A diretora francesa Céline Sciamma foi premiada no Festival de Cannes pelo roteiro de Retrato de uma Jovem em Chamas, seu quarto longa-metragem, que também lhe rendeu uma indicação ao Globo de Ouro de Melhor Filme Estrangeiro. Facilmente considerada uma obra-prima, a produção destaca-se pela sensibilidade narrativa e estética impecável.
A trama transporta-nos para a França de 1770, onde Marianne (Noémie Merlant), uma pintora talentosa, é contratada para criar o retrato de Héloïse (Adèle Haenel), uma jovem recém-saída de um convento. O quadro será enviado a um pretendente em potencial, mas há um porém: Héloïse não pode saber que está sendo retratada. Assim, Marianne assume o papel de dama de companhia, observando-a em segredo.

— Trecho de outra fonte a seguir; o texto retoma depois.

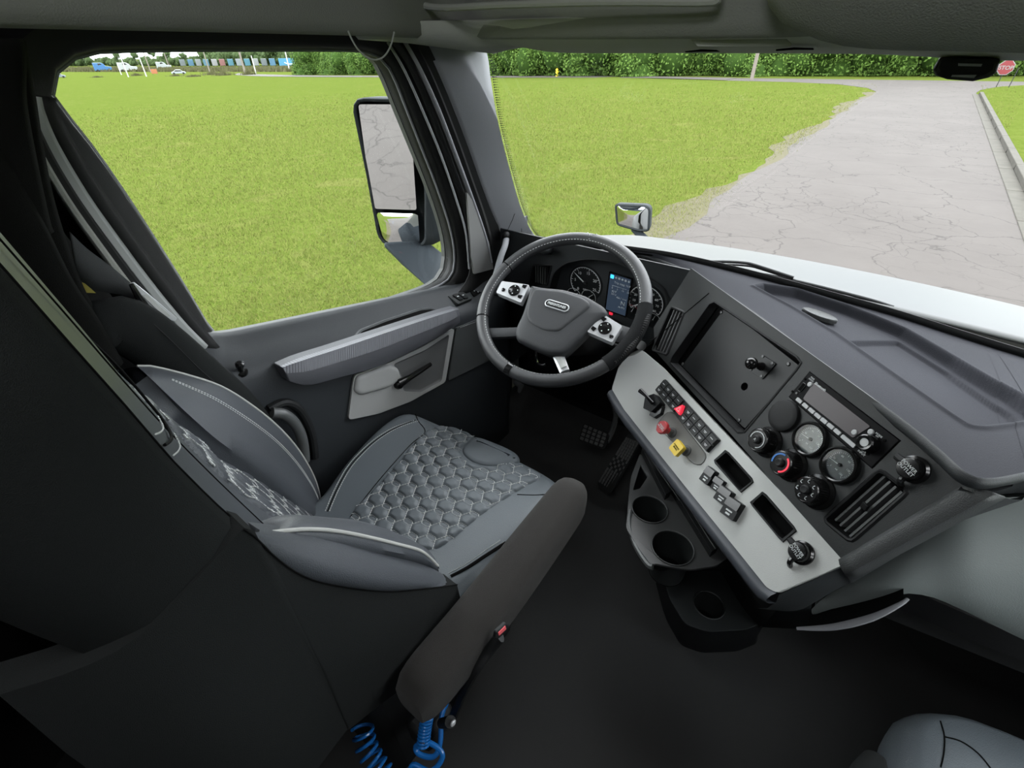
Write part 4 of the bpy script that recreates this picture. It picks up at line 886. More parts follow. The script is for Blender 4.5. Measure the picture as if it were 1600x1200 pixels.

Entre os rochedos varridos pelo vento, as duas começam a construir uma conexão especial. A cumplicidade cresce em conversas sobre o futuro e em silêncios compartilhados, enquanto o vento as obriga a cobrir o rosto com lenços, deixando apenas os olhos à mostra – olhares que, desde o início, carregam uma intensidade singular. A fotografia de Claire Mathon é deslumbrante, especialmente nas cenas à beira-mar, onde os tons naturais e a luz suave enaltecem a paisagem e os sentimentos que ali se desenrolam.
Marianne pinta às escondidas durante a noite, reconstruindo Héloïse fragmento por fragmento. É um processo árduo, pois a jovem raramente sorri, tornando difícil capturar sua essência. Quando finalmente revela o quadro, Héloïse desaprova o resultado, o que leva Marianne a queimá-lo. Decidida a posar abertamente, Héloïse se entrega ao olhar da artista, e é nesse momento que o amor entre elas começa a florescer. Com a breve ausência da mãe de Héloïse, a tensão sexual que pairava no ar se concretiza em uma relação marcada por cenas de erotismo sutil e delicado.
O filme é uma verdadeira obra de arte, cuja beleza reside nos detalhes: o som de Marianne tocando uma sinfonia ao piano, os traços suaves que delineiam o rosto de Héloïse, as pinceladas precisas de tinta, o cenário imponente dos rochedos. Premiado com o César de Melhor Fotografia, Retrato de uma Jovem em Chamas evoca a grandiosidade de um retrato barroco, com sua composição rica e expressiva.
A perspectiva exclusivamente feminina permeia cada aspecto da narrativa, inclusive ao tratar de temas como o aborto na sociedade do século XVIII. Repleto de metáforas e simbolismos, o filme culmina em um desfecho emocionante e brilhante, que deixa marcas profundas.
Ao assistir a essa obra, eu me vi completamente envolvida pela delicadeza e pela força das protagonistas. A maneira como Sciamma entrelaça arte, amor e liberdade me fez refletir sobre o poder dos olhares que cruzamos e das histórias que escolhemos contar. Para mim, Retrato de uma Jovem em Chamas não é apenas um filme – é uma experiência que ressoa na alma, como uma pintura que ganha vida a cada novo olhar.